→ **Task prompt**
Starting with the first line and ending with the line that holds "scene.camera = cam", repeat the material exactly.

→ **Dataset excerpt**
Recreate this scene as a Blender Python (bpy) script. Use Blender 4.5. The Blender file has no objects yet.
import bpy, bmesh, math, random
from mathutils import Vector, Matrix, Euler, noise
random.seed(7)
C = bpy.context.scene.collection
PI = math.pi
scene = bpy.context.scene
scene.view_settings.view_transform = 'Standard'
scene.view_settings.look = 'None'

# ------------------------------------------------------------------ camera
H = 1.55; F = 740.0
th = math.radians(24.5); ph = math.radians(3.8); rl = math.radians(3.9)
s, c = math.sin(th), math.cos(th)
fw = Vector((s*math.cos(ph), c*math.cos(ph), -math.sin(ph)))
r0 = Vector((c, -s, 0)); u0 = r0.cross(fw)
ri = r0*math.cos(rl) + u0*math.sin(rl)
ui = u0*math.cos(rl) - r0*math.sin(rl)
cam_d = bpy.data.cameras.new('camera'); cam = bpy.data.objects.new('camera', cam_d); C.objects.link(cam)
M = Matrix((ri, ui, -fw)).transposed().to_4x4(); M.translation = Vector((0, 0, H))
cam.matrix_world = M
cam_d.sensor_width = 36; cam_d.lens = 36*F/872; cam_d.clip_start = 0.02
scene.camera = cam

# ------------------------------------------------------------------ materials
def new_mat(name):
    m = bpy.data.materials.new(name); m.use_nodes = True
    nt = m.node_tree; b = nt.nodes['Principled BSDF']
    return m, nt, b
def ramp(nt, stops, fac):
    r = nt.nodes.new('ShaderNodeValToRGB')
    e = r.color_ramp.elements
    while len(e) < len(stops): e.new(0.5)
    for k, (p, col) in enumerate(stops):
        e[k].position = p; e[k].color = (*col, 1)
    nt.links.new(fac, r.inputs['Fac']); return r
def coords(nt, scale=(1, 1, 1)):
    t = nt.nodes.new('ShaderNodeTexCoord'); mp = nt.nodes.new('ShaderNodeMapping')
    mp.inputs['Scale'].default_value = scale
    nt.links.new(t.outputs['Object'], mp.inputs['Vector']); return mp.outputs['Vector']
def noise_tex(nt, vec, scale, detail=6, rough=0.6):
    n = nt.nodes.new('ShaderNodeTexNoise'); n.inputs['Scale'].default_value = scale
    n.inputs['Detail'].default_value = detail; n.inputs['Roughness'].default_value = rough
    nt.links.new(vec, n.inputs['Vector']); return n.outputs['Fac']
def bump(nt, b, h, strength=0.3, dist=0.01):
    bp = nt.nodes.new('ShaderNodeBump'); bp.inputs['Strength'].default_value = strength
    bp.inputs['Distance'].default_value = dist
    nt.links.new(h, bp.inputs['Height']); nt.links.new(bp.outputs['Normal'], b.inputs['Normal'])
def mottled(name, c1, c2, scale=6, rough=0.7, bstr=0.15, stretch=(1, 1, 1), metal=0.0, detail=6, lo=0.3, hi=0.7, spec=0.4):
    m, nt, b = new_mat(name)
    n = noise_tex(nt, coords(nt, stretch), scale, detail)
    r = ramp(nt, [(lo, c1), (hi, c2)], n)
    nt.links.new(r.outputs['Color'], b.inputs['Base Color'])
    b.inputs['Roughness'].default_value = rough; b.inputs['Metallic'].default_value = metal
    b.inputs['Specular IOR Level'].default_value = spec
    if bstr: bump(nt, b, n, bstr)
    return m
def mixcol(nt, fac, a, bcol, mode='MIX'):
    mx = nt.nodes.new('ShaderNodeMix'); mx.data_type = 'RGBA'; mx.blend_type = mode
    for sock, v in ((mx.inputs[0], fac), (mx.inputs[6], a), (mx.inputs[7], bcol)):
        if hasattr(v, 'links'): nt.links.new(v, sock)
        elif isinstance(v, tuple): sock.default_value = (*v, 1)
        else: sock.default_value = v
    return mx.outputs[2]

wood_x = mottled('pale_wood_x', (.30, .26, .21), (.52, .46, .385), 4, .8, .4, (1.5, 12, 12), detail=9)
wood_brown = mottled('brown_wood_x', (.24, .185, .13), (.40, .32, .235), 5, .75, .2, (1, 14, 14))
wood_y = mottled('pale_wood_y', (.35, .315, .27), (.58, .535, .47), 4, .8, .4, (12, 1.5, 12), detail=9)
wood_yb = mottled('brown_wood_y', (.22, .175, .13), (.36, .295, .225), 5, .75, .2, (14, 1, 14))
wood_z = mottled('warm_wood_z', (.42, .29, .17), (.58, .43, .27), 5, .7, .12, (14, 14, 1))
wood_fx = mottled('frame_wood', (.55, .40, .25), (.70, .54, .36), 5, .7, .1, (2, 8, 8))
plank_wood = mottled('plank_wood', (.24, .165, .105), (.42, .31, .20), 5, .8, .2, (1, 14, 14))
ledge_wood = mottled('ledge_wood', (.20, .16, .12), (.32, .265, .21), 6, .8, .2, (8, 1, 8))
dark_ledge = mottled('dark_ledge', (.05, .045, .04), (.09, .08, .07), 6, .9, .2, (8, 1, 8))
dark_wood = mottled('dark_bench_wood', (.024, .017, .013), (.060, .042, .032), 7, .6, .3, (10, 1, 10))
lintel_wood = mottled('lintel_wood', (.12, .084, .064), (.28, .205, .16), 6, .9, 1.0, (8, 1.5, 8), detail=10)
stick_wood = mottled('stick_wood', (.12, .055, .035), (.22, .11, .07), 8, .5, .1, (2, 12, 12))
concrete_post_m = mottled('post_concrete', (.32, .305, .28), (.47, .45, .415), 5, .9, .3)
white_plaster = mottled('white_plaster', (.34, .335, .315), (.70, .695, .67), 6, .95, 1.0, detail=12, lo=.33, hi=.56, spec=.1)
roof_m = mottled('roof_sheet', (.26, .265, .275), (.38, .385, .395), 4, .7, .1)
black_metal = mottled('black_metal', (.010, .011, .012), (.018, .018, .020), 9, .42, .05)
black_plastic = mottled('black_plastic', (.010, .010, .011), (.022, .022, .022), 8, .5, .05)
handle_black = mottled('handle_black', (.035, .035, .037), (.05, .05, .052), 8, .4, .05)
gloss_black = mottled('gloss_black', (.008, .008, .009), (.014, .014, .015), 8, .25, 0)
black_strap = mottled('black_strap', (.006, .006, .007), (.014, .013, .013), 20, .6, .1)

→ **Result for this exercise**
Recreate this scene as a Blender Python (bpy) script. Use Blender 4.5. The Blender file has no objects yet.
import bpy, bmesh, math, random
from mathutils import Vector, Matrix, Euler, noise
random.seed(7)
C = bpy.context.scene.collection
PI = math.pi
scene = bpy.context.scene
scene.view_settings.view_transform = 'Standard'
scene.view_settings.look = 'None'

# ------------------------------------------------------------------ camera
H = 1.55; F = 740.0
th = math.radians(24.5); ph = math.radians(3.8); rl = math.radians(3.9)
s, c = math.sin(th), math.cos(th)
fw = Vector((s*math.cos(ph), c*math.cos(ph), -math.sin(ph)))
r0 = Vector((c, -s, 0)); u0 = r0.cross(fw)
ri = r0*math.cos(rl) + u0*math.sin(rl)
ui = u0*math.cos(rl) - r0*math.sin(rl)
cam_d = bpy.data.cameras.new('camera'); cam = bpy.data.objects.new('camera', cam_d); C.objects.link(cam)
M = Matrix((ri, ui, -fw)).transposed().to_4x4(); M.translation = Vector((0, 0, H))
cam.matrix_world = M
cam_d.sensor_width = 36; cam_d.lens = 36*F/872; cam_d.clip_start = 0.02
scene.camera = cam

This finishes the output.